Shortly after South Africa had its foreign investment rating knocked down a few pegs, state-owned entity Transnet was also dealt a blow. The freight and logistics company recently had its long-term foreign and local currency ratings downgraded by S&P Global Ratings to subinvestment grade. Due to the company’s stable finances, its standalone credit profile was kept at BBB.
In a statement, the company’s CEO Siyabonga Gama said that “S&P’s affirmation and acknowledgement of the critical role that Transnet plays in SA’s economy as a provider of essential infrastructure services is testament of the strong and agile manner in which Transnet management is navigating the tough macroeconomic challenges”.

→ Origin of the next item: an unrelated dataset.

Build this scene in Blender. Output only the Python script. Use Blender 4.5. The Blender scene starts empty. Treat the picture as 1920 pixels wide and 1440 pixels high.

S&P said Transnet’s liquidity was still adequate and acknowledged the sound relationship it has with South African banks, its good standing in capital markets, its sufficient risk and management framework and its unused credit facilities. The company’s chief financial officer Garry Pita said Transnet had more than R16bn in unused short-term credit facilities and long-term funding of more than R15bn. He added that this, along with access to domestic and global capital markets, amounted to about R93bn to meet the company’s funding commitments. Transnet is currently focusing on the improvement of its rail, port and pipeline infrastructure, however after the downgrade, it said it was going to reconsider its investments for this financial year. Taking the downgrade into consideration, Transnet expects to spend approximately R273bn over the next six years.